To ask the Secretary of State for Housing, Communities and Local Government, what estimate his Department has made of the number people living in makeshift homeless camps who have been removed in each of the last 10 years.

Photo of Heather Wheeler Heather Wheeler Parliamentary Under-Secretary (Housing, Communities and Local Government)

MHCLG does not collect any statistics on the number of people living in people living in makeshift homeless camps who have been removed to provide an estimate.

The annual Rough Sleeping Statistics, published on 31 January 2019, include people sleeping rough in make shift camps but no separate figures about the types of sites where people are sleeping rough are recorded or whether they have been removed.

These statistics show the total number of people counted or estimated to be sleeping rough in each local authority area in England, on a single night in Autumn 2018 was 4,677. This was down by 74 people or 2 per cent from the 2017 total of 4,751 and was up 2,909 people or 165 per cent from the 2010 total of 1,768.

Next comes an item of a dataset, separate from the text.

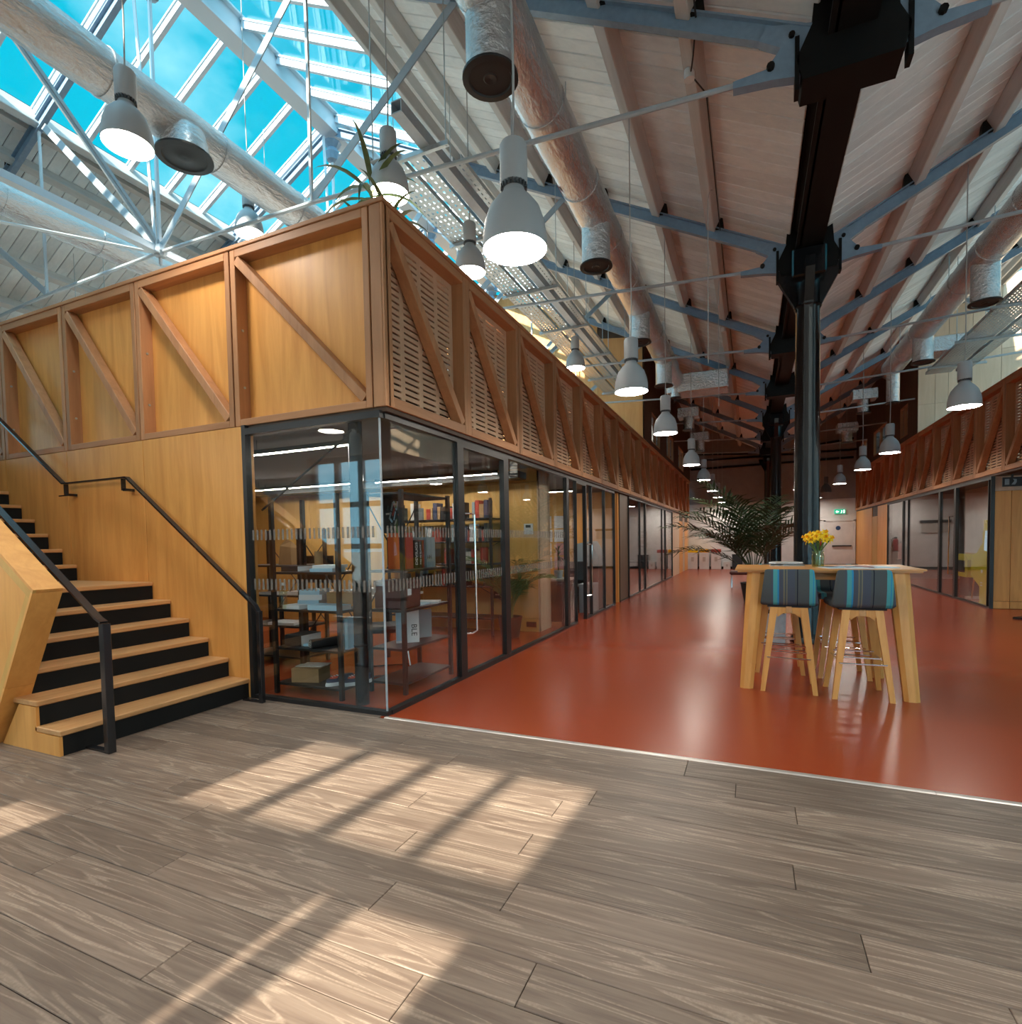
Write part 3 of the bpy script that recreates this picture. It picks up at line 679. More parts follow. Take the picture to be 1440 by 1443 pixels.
def upper_side(nm, x0, x1, y0, lab, wy, i0):
    q = MB(); zc = zr((x0 + x1) / 2, 0.65) + 0.15
    y = y0
    for (a, b) in wy:
        q.box(x0, x1, y, a, 3.99, zc); q.box(x0, x1, a, b, 3.99, 4.15); q.box(x0, x1, a, b, 5.02, zc); y = b
    q.box(x0, x1, y, 26.5, 3.99, zc)
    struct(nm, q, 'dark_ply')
    xm = (x0 + x1) / 2
    for n, (a, b) in enumerate(wy):
        f = MB()
        for p in (a, (a + b) / 2, b): f.box(xm - 0.04, xm + 0.04, p - 0.03, p + 0.03, 4.15, 5.02)
        f.box(xm - 0.04, xm + 0.04, a, b, 4.15, 4.2); f.box(xm - 0.04, xm + 0.04, a, b, 4.97, 5.02)
        wv = struct('window_%d' % (i0 + n), f, 'larch')
        MB().box(xm - 0.005, xm + 0.005, a, b, 4.17, 5.0).build('pane', 'glass', wv)
upper_side('wall_upper_left_side', -2.70, -2.60, 14.85, '', ((16.0, 17.6), (19.0, 20.8), (22.2, 24.0)), 3)
upper_side('wall_upper_right_side', 3.96, 4.06, 17.45, '', ((18.4, 19.3), (21.0, 23.1), (24.2, 25.5)), 6)
struct('wall_upper_room_left', MB().box(-5.4, -5.3, 14.85, 26.5, 2.6, 7.4), 'ply_pale')
struct('wall_upper_room_right', MB().box(6.6, 6.7, 17.45, 26.5, 2.6, 7.4), 'ply_pale')

# ================================================================== glazed screens, left pod
def screen(name, label, loc, group=None): return thing(name, label, 'glass screen', loc, group)
BL = 'black'
s = screen('glass_screen', 'frameless glass corner of the left pod with black head and sill rails', (-4.08, GY, 0))
MB().box(-4.105, -4.06, GY - 0.03, GY + 0.03, 0, 2.42).build('jamb', BL, s)
MB().box(-4.06, GX + 0.02, GY - 0.03, GY + 0.03, 2.335, 2.39).box(GX - 0.03, GX + 0.03, GY + 0.03, 4.68, 2.335, 2.39).build('head_rail', BL, s)
MB().box(-4.06, GX + 0.02, GY - 0.03, GY + 0.03, 0, 0.035).box(GX - 0.03, GX + 0.03, GY + 0.03, 4.68, 0, 0.035).build('sill_rail', BL, s)
MB().box(-4.06, GX - 0.006, GY - 0.006, GY + 0.006, 0.03, 2.34).build('pane', 'glass', s)
MB().box(GX - 0.006, GX + 0.006, GY - 0.006, 4.68, 0.03, 2.34).build('pane', 'glass', s)
MB().box(GX - 0.007, GX + 0.007, GY - 0.008, GY + 0.002, 0.03, 2.34).build('glass_edge', 'pale_steel', s)
def dashes(a, b, along, parent, plane):
    q = MB(); n = int((b - a) / 0.05)
    for i in range(n):
        t = a + 0.05 * (i + 0.25)
        for z0, z1 in ((1.41, 1.50), (0.975, 1.07)):
            if along == 'x': q.box(t, t + 0.022, plane - 0.0085, plane - 0.0065, z0, z1)
            else: q.box(plane + 0.0065, plane + 0.0085, t, t + 0.022, z0, z1)
    stuff(q.build('film_dashes', 'film', parent))
dashes(-4.05, GX - 0.03, 'x', s, GY); dashes(GY + 0.03, 4.66, 'y', s, GX)
s = thing('door_1', 'closed glass door with thick black stiles and long chrome pull in the left pod', 'door', (GX, 4.72, 0)); s['kind'] = 'structure'; del s['category']
MB().box(GX - 0.03, GX + 0.03, 4.68, 4.80, 0, 2.39).build('stile', BL, s)
MB().box(GX - 0.03, GX + 0.03, 5.76, 5.88, 0, 2.39).build('stile', BL, s)
MB().box(GX - 0.03, GX + 0.03, 4.80, 5.76, 2.30, 2.39).build('top_rail', BL, s)
MB().box(GX - 0.03, GX + 0.03, 4.80, 5.76, 0, 0.05).build('bottom_rail', BL, s)
MB().box(GX - 0.006, GX + 0.006, 4.78, 5.78, 0.04, 2.32).build('pane', 'glass', s)
MB().tube([(GX, 4.82, 1.65), (GX + 0.06, 4.84, 1.65), (GX + 0.07, 4.93, 1.64), (GX + 0.07, 4.94, 0.46), (GX + 0.06, 4.86, 0.44), (GX, 4.82, 0.44)], 0.011, 8).build('pull_handle', 'chrome', s, True)
dashes(4.82, 5.74, 'y', s, GX)
def bay_screen(label, ys, heavy=(), name='glass_screen', x=GX, sill=0.035):
    s = screen(name, label, (x, ys[0], 0))
    a, b = ys[0], ys[-1]
    MB().box(x - 0.03, x + 0.03, a, b, 2.335, 2.39).build('head_rail', BL, s)
    MB().box(x - 0.03, x + 0.03, a, b, 0, sill).build('sill_rail', BL, s)
    for i, y in enumerate(ys):
        w = 0.055 if y in heavy else 0.012
        MB().box(x - 0.03, x + 0.03, max(a, y - w), min(b, y + w), sill, 2.335).build('mullion', BL, s)
    for p, q in zip(ys[:-1], ys[1:]): MB().box(x - 0.006, x + 0.006, p + 0.01, q - 0.01, 0.03, 2.34).build('pane', 'glass', s)
    return s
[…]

Local authorities use a specific definition to identify people sleeping rough. This includes people sleeping or who are about to bed down in open air locations and other places including tents, cars, and makeshift shelters.

The full definition of people sleeping rough is as follows:

People sleeping, about to bed down (sitting on/in or standing next to their bedding) or actually bedded down in the open air (such as on the streets, in tents, doorways, parks, bus shelters or encampments). People in buildings or other places not designed for habitation (such as stairwells, barns, sheds, car parks, cars, derelict boats, stations, or “bashes” which are makeshift shelters, often comprised of cardboard boxes). The definition does not include people in hostels or shelters, people in campsites or other sites used for recreational purposes or organised protest, squatters or travellers. Bedded down is taken to mean either lying down or sleeping. About to bed down includes those who are sitting in/on or near a sleeping bag or other bedding.

These statistics are available at the following link:

This Government is committed to reducing homelessness and rough sleeping. No one should ever have to sleep rough. That is why last summer we published the cross-government Rough Sleeping Strategy which sets out an ambitious £100 million package to help people who sleep rough now, but also puts in place the structures that will end rough sleeping once and for all. The Government has now committed over £1.2 billion to tackle homelessness and rough sleeping over the spending review period. This year, Rough Sleeping Initiative investment totals £46 million and has been allocated to 246 areas – providing funding for an estimated 750 additional staff and over 2,600 bed spaces.